Lenin has a very nice piece in The Monthly Review that skewers Christopher Hitchens, and his slow, self-regard-fuelled alcoholic transformation from reasonable facsismile of a human being to sodden, prancing political jester of the bloodthirsty ‘bumpkin billionaires’.
In the process he nails Hitchens in a blatantly self-aggrandisng and stupid lie:
… a curious myth abounds, which appears to have been generated by Hitchens. The myth is that he was in a jeep with some Kurds in 1991 following the Gulf War, who allegedly evinced some warmth for George Bush Senior, and in the course of that exchange he changed his mind about the war on Iraq. Conflict with Saddam, from then on, was both inevitable and devoutly to be wished. 20 That is hardly thrilling political fiction, but fiction it is. As noted before, he in fact opposed the invasion of Iraq as late as 2002, and he had criticized Clinton for bombing Iraq in 1998’s Operation Desert Fox. 21 As Dennis Perrin, a friend of Hitchens, writes:
He may have been in a Kurdish jeep, but the [story about his conversion therein] is a complete lie, and Hitchens knows this. I spent time with him in the period he mentions, and he never stopped criticizing Bush’s “mad contest” with Saddam, much less opined that “co-existence” with Saddam was “no longer possible.” I have a tape of him debating Ken Adelman on C-SPAN in 1993 where he’s still critical of the Gulf War, and again no mention of wanting to overthrow Saddam. As late as 2002, when I asked him directly if he did indeed favor a US invasion, he waffled and said that W. would have to convince him on “about a zillion fronts” before he could sign on. 22
It never ceases to amaze me how many jourmalists just lie like this, though that Hitchens has done so comes as mo surprise whatsoever.

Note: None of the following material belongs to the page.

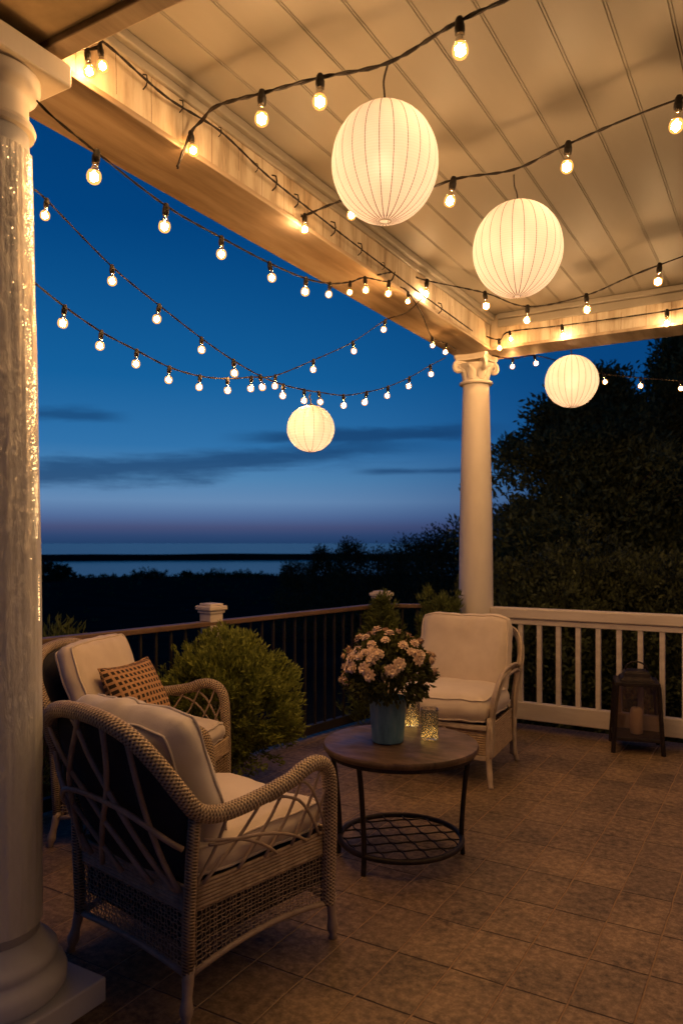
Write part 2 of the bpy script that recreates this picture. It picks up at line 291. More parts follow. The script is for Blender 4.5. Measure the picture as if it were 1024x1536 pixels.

My only caveat with the article is practical and comes from someone from someone with lousy eyesight; it is that his footnoting makes the article a bugger of an online read, though of course this this may be due to submission guidelines. But layout that reads well on the page doesn’t always work online, and I’d’ve preferred keyword linking to the references rather than actual book-style footnotes. But that doesn’t detract from the actual quality of the article.
Sometimes it’s handy to be une femme d’un certain ?ge: I might be misremembering, but casting my mind back, haven’t a couple of fictional characters been based on Hitchens? Hitchens was a popular target of Private Eye‘s in his London journalistic days and IIRC their continuing character, the sodden correspondent Lunchtime O’Booze, is based on him: then there’s the louche, English, alcoholic journalist Peter Fallow in Wolfe’s Bonfire of The Vanities, leeching off his megarich New York socialite friends while acting the complete drunken asshole.
Well, he seems to have got that schtick down to a fine art to have got to his current position in NY party-literati circles. What else could explain Graydon Carter’s continued employment of Hitchens at Vanity Fair? (Unless, of course, they’re hoping to pick up a few readers because of the outrage. How very cheap of you, VF) But if the magazine has pretensions to being a home of serious political journalism how long do they really want a proven liar writing rubbish in their pages every month?
One might speculate about what levers Hitchens has available to him to ensure his continued imrobable success as a paid journalist, bobbing along from speaking enagemnt to public debate to tv studio.. He must have had companions in such a long career of debauchery and could write quite an illuminating memoir if he chose. Could that be the reason for Hitchen’s continued high public profile?
You might say so, I couldn’t possibly comment.